Uno degli esemplari più vispi |
Fra
cuccioletti pacioccosi, femmine aggraziate, maschi immaturi e ciccioni
dominanti (devono mettere su grasso: quando arriva il momento di lottare per
l’accoppiamento non mangiano per sei settimane. E la femmina “ci sta” per una
sola giornata. Ogni anno e mezzo. Scusate, lo ripeto: un giorno ogni anno e
mezzo.) trascorriamo un’oretta veramente piacevole, prima di spostarci al Little
Sahara, vale a dire quattro grosse dune di sabbia capitate chissà come nel
mezzo del bush dell’isola, tutte da scalare mentre attorno a noi sfrecciano i sandboarder.

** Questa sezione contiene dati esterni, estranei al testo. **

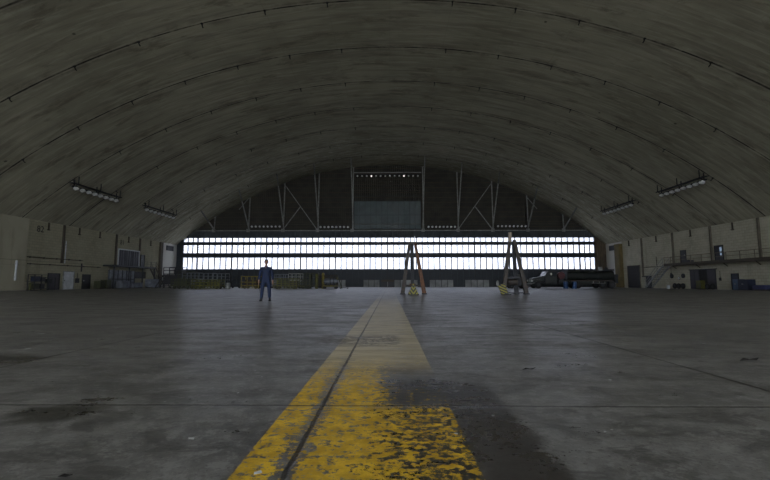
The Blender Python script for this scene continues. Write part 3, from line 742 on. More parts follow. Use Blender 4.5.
# ------------------------------------------------------------------ ground equipment on the left
def wheel(par, x, y, r, w=.16, name='wheel'):
    h = MB().lathe([(r*.75,-w/2),(r,-w*.35),(r,w*.35),(r*.75,w/2)], axis='y', n=18).build(name, 'rubber', par, loc=(x, y, r), smooth=True)
    MB().lathe([(r*.5,-w/2-.01),(r*.5,w/2+.01)], axis='y', n=12).build('hub', 'steel_dark', h)
def stand(lab, x, y, L, D, H, rail, mat, nx=3, rz=0, wheels=True, braces=True, ladder=0, group=None, name='maintenance_stand', deckm=None, pr=.05):
    """rolling work stand: posts, deck, braces, railing, casters, optional ladder on one end"""
    t = thing(name, lab, 'work stand', (x, y, 0), rz, group)
    b = .24 if wheels else 0
    for i in range(nx+1):
        xx = -L/2+L*i/nx
        for s in (-1, 1): MB().tube((xx, s*D/2, b), (xx, s*D/2, H+rail), pr, n=6).build('post', mat, t)
    MB().box(-L/2-.05, L/2+.05, -D/2-.05, D/2+.05, H-.08, H).build('deck', deckm or mat, t)
    q = MB()
    for s in (-1, 1): q.tube((-L/2, s*D/2, b+.1), (L/2, s*D/2, b+.1), pr*.9, n=6)
    for i in (-1, 1): q.tube((i*L/2, -D/2, b+.1), (i*L/2, D/2, b+.1), pr*.9, n=6)
    q.build('base_frame', mat, t)
    if braces:
        for i in range(nx):
            xa = -L/2+L*i/nx; xb = -L/2+L*(i+1)/nx
            if i % 2: xa, xb = xb, xa
            MB().tube((xa, -D/2, b+.1), (xb, -D/2, H-.1), pr*.7, n=6).build('brace', mat, t)
    if rail > .1:
        q = MB()
        for s in (-1, 1):
            for f in (.5, 1): q.tube((-L/2, s*D/2, H+rail*f), (L/2, s*D/2, H+rail*f), pr*.8, n=6)
        for i in (-1, 1):
            if ladder != i: q.tube((i*L/2, -D/2, H+rail), (i*L/2, D/2, H+rail), pr*.8, n=6)
        q.build('guard_rail', mat, t)
    if wheels:
        for i in (-1, 1):
            for s in (-1, 1): wheel(t, i*(L/2-.1), s*D/2, .13, .07, 'caster')
    if ladder:
        q = MB(); e = ladder*(L/2)
        for s in (-1, 1): q.bar((e, s*D*.35, H), (e+ladder*H*.6, s*D*.35, .02), .06, .14)
        n = max(3, int(H/.28))
        for k in range(n): f = (k+.5)/n; q.box(min(e+ladder*H*.6*f-.08, e+ladder*H*.6*f+.08), e+ladder*H*.6*f+.08 if ladder > 0 else e+ladder*H*.6*f+.08, -D*.35, D*.35, H*(1-f)-.02, H*(1-f)+.02)
        q.build('ladder', mat, t)
    return t
def X(px, Y): return (px-389.5)*Y/422.
# dark tall stand with ladder in the corner
CS = stand('tall dark work stand with ladder in the left far corner', X(173,62), 62, 2.6, 1.6, 2.1, .9, 'steel_dark', 3, ladder=-1, wheels=True, pr=.06)
MB().box(-1.2, 1.25, -.85, -.80, .5, 1.9).build('side_panel', 'door_dark', CS); MB().box(.2, 1.3, -.7, .7, 2.1, 2.7).build('hood_box', 'door_dark', CS)
stand('dark olive stand between the tall dark stand and the grey platforms', X(186,60), 60, 2.0, 1.6, 1.4, .9, 'olive', 2)
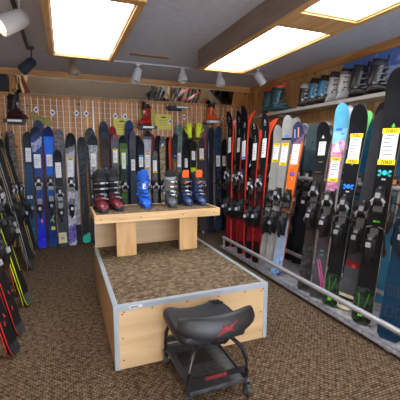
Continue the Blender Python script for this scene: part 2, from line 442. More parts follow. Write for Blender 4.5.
# mountain banner
def banner():
    m, nt, b = nmat('mountain_print'); L = nt.links
    tc = nt.nodes.new('ShaderNodeTexCoord'); se = nt.nodes.new('ShaderNodeSeparateXYZ'); L.new(tc.outputs['Object'], se.inputs[0])
    mp = node(nt, 'ShaderNodeMapping'); mp.inputs['Scale'].default_value = (1, 3, 9); L.new(tc.outputs['Object'], mp.inputs[0])
    n = node(nt, 'ShaderNodeTexNoise', Scale=1.6, Detail=8.); L.new(mp.outputs[0], n.inputs['Vector'])
    a = nt.nodes.new('ShaderNodeMath'); a.operation = 'MULTIPLY_ADD'; L.new(n.outputs['Fac'], a.inputs[0]); a.inputs[1].default_value = .9
    z = nt.nodes.new('ShaderNodeMath'); z.operation = 'MULTIPLY'; L.new(se.outputs[2], z.inputs[0]); z.inputs[1].default_value = 1.7
    L.new(z.outputs[0], a.inputs[2])
    L.new(ramp(nt, a.outputs[0], [(.22, '6a7ca4'), (.34, 'd4dcf0'), (.44, '7f98cc'), (.54, 'b8c6e8'), (.66, '5c7cc8'), (.9, '4a78d4')]), b.inputs['Base Color'])
    b.inputs['Roughness'].default_value = .35
    mb = MB(); mb.box((0, 0, 0), (.006, 2.0, .40), m); o = mb.build('mountain_banner', loc=(3.115, 2.27, 2.205))
    tag(o, 'wide blue snowy mountain picture high on the right wall behind the boots', 'poster')
banner()
# mirror band tilted forward along the top of the back wall
def mirror():
    m, nt, b = nmat('mirror_glass'); b.inputs['Metallic'].default_value = 1; b.inputs['Roughness'].default_value = .03; b.inputs['Base Color'].default_value = (.5, .52, .52, 1)
    e = empty('wall_mirror', (1.08, 5.33, 2.28), 'long narrow tilted mirror running along the top of the back wall', 'mirror')
    e.matrix_world = Matrix.Translation((1.08, 5.33, 2.275)) @ Matrix.Rotation(math.radians(15.5), 4, 'X')
    mb = MB(); mb.box((0, 0, 0), (3.26, .006, .225), m); mb.build('glass', e)
    mb = MB(); mb.box((0, .012, 0), (3.27, .016, .235), pine_trim)
    mb.box((0, .004, -.117), (3.27, .02, .010), M('a08a6c', .5)); mb.box((0, .004, .117), (3.27, .02, .010), M('cdbfa8', .5)); mb.build('backing_frame', e)
mirror()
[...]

Il vento solleva un sacco di sabbia, che sicuramente ritroveremo ovunque nel
corso delle prossime 3-4 settimane.
Dall'Irlanda al Sahara! |
Dopo questa
passeggiata scalzi fra le dune procediamo ancora, fino a raggiungere le Kelly
Caves, dove riusciamo a prenotare l’ultima visita della giornata. Facciamo un
giretto e poi aspettiamo all’ingresso delle grotte, per renderci conto che il
gruppo è costituito soltanto da me e da Ilaria e che la nostra guida sarà il
simpatico nerd che ci aveva staccato i biglietti un’oretta prima. Si apre la
porta, si scende una scala dalla pendenza improbabile e ci si tuffa nelle
viscere della terra.
Sinceramente
in vita mia ho visto grotte molto più grandi e belle di queste. Anzi, credo che queste siano le grotte più miserine che io
abbia mai visitato: ma è stata senza ombra di dubbio una delle visite più interessanti! Siamo solo in due e la nostra guida
dopo un iniziale imbarazzo (è pur sempre un nerd) e alcune improbabili pose
esplicative inizia a sciogliersi e a raccontarci tutti i segreti delle sue
caverne. In quaranta minuti ci parla della loro storia, di turisti smarriti, di
ragni sfigati che entrano credendo di trovare chissà che e finiscono per morire
di fame. Poi spegne tutte le luci tranne una piccolissima candela e ci fa
vedere come si esplorava ai tempi dei primi visitatori (un ambiente molto
romantico, ma scommetto che loro non ci badavano), poi spegne anche la candela per
farci capire cosa si prova quando ci si perde e tutte le fonti di luce si
esauriscono. Credo che potrei impazzire nel giro di 30 secondi in quel buio
totale!
Ma dobbiamo scendere là sotto? |
Molto interessante
davvero, ma ormai sono le 5, la sua giornata lavorativa è finita e, in un certo
senso, è finita anche la nostra. Niente più visite per oggi, si punta in
direzione di Kingscote, la “capitale” dell’isola. Ilaria recupera le fatiche
delle visite dormendo lungo il tragitto e in un’oretta circa raggiungiamo il
campeggio dal quale sto scrivendo in questo istante.
Chi non mi conosce deve pensare che io sia affetta da narcolessia.
La serata si conclude con salsicce di dubbia qualità, ancora tanto vino rosso, un po' di risate e parecchia stanchezza, al punto che finiamo per spegnere presto la luce.
Buonanotte!
Però abbiamo camminato tanto, oggi...
522 km |
Km totali percorsi: 27.870. E abbiamo pure preso il traghetto.